Kim ağacı yerinden edebilir? Kim köklerinden, dallarından, hele hele toprağından söküp alabilir? Kışlar güneşe gebe, dallar meyveye hasret. Ama çoraklaşmış topraklardır ağacın ağrısını dinleyen. Sen sanır mısın ki rüzgarların uğultusudur ağacı ağaç yapan? Toprakların sertleşen yüzünde bulacaksın yumuşaklığı. Güneşin cılız ışıklarıyla ısınacaksın. Rüzgarın sallamasına aldırma ve yüzünü güneşe dön daima. O rüzgarlar yapraklarını dökecek senin. Dallarından koparmak isteyecek ısrarla. Köklerinden sallayıp seni toprağın üstüne gömecek. Ama bileceksin ki o toprak senin yıkılmana müsade etmeyecek. Zamanı gelince tekrar meyvelerle kuşanacaksın ve dünyaya gülümseyeceksin.

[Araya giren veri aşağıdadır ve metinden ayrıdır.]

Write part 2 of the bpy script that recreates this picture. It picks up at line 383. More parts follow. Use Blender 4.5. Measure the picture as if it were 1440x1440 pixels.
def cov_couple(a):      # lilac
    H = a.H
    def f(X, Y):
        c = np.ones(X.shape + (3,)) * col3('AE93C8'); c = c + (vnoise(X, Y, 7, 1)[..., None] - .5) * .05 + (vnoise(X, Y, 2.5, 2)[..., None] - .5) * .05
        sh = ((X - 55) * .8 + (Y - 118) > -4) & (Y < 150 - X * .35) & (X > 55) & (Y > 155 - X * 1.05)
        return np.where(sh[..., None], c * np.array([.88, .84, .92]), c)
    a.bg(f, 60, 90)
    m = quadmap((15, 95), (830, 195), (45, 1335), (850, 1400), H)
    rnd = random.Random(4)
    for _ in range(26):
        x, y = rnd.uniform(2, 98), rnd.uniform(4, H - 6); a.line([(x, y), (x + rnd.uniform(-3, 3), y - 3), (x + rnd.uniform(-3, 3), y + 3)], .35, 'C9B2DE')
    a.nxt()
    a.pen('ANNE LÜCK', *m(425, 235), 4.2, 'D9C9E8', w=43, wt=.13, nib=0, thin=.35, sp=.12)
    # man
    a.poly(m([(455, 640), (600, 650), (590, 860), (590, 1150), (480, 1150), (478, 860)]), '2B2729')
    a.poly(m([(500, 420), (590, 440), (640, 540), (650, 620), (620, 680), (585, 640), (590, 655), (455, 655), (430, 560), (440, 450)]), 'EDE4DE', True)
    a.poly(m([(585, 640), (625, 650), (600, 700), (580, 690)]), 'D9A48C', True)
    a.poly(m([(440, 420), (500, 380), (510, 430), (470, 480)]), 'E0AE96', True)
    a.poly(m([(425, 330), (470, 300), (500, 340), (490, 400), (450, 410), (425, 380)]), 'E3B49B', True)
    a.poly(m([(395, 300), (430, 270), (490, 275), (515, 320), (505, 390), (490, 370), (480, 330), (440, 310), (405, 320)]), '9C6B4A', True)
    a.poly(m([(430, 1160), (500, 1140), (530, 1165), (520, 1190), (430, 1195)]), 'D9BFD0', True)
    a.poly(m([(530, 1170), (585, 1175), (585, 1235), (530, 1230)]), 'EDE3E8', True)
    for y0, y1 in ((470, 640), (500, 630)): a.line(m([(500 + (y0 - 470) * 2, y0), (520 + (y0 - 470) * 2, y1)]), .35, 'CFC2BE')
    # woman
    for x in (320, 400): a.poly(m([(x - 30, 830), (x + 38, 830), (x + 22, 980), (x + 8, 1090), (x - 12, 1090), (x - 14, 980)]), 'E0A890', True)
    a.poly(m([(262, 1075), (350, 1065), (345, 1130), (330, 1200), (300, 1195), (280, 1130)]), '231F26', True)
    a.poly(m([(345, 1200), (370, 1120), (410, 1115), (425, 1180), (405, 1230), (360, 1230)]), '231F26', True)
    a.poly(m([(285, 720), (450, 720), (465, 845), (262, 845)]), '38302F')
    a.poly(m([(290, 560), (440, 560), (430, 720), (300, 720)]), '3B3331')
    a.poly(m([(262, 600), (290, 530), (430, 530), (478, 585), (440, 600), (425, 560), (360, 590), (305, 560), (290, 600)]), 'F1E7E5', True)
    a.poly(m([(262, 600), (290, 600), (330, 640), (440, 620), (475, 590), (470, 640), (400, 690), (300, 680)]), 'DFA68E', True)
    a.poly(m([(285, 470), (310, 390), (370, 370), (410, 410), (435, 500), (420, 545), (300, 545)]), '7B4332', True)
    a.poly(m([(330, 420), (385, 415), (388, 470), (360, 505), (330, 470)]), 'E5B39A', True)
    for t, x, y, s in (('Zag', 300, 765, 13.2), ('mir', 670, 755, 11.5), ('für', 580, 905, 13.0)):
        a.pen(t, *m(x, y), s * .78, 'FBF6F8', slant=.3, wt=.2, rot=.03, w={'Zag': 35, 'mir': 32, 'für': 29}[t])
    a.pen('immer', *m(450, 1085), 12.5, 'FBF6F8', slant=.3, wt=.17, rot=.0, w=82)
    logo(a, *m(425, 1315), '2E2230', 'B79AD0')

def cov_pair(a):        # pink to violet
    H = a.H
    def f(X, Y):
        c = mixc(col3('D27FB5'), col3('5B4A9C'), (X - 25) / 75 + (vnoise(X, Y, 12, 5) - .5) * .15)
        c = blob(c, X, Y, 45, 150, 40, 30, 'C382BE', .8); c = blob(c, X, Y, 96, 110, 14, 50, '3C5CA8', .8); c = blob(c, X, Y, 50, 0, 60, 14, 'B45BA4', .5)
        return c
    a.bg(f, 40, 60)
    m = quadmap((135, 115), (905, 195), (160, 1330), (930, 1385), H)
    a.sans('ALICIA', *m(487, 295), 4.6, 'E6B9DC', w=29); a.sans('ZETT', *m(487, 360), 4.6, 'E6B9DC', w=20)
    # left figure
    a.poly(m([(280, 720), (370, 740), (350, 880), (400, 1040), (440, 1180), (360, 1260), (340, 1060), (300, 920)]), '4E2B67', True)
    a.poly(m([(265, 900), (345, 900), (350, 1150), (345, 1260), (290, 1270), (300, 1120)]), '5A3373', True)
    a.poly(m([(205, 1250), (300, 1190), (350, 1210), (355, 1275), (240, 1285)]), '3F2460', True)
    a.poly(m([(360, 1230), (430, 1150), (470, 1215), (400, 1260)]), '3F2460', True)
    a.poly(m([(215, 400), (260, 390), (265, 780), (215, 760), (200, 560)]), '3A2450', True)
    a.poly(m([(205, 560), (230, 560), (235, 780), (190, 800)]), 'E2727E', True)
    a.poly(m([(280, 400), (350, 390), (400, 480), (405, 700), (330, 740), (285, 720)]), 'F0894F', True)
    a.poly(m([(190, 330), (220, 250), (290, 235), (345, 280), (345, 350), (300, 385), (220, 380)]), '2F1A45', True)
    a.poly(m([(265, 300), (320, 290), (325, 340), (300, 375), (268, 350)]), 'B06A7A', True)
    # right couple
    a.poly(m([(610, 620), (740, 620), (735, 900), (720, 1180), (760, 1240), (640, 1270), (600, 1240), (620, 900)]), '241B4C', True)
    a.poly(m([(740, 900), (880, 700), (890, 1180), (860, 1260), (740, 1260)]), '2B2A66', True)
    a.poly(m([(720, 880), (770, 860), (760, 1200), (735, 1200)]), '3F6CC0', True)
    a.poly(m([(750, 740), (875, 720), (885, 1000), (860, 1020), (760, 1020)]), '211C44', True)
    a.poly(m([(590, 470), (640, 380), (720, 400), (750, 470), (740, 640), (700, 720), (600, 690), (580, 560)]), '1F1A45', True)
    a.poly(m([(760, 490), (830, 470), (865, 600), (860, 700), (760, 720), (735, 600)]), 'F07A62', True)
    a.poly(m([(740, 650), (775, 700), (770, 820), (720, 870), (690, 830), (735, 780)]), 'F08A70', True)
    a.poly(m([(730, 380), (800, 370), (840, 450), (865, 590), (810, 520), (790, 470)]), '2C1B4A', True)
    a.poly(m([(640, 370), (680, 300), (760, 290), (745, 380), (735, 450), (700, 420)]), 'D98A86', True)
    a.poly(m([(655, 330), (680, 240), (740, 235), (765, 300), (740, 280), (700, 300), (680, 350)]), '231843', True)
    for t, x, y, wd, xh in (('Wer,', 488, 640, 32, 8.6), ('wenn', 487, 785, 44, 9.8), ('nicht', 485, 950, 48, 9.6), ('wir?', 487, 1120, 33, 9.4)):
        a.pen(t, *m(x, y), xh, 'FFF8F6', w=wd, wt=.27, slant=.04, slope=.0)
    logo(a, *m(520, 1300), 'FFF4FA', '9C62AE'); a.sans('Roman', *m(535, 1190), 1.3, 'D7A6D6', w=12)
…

“Baharı bekleyen kumrular gibi sende bekle beni.”
diyordu ya Ali Tekintüre. Coşkun Sabah ilham vermişti nameleriyle sözlere. İşte unutulmaz şarkıdır kulaklarımızda çınlayan.
“Çınladın durdun kulaklarımda/ Süzülen yaştın yanaklarımda
Bir şarkı oldun dudaklarımda/ Senin ismini söyledim durdum.”
ve bu sözlerden ne kaldı geriye? Doğanın bencilliği değil bizi katılaştıran, bizim dar örümcek ağlarımızdır güneşi gizleyen. Toprağın fısıltısına kulak ver. Onun kudretinden şüphe etme asla. Rüzgara da gülümse, kuşlara da gülümse. Sevgini, Muzaffer İzgü’nün dediği gibi kuşun kanadına tak gel.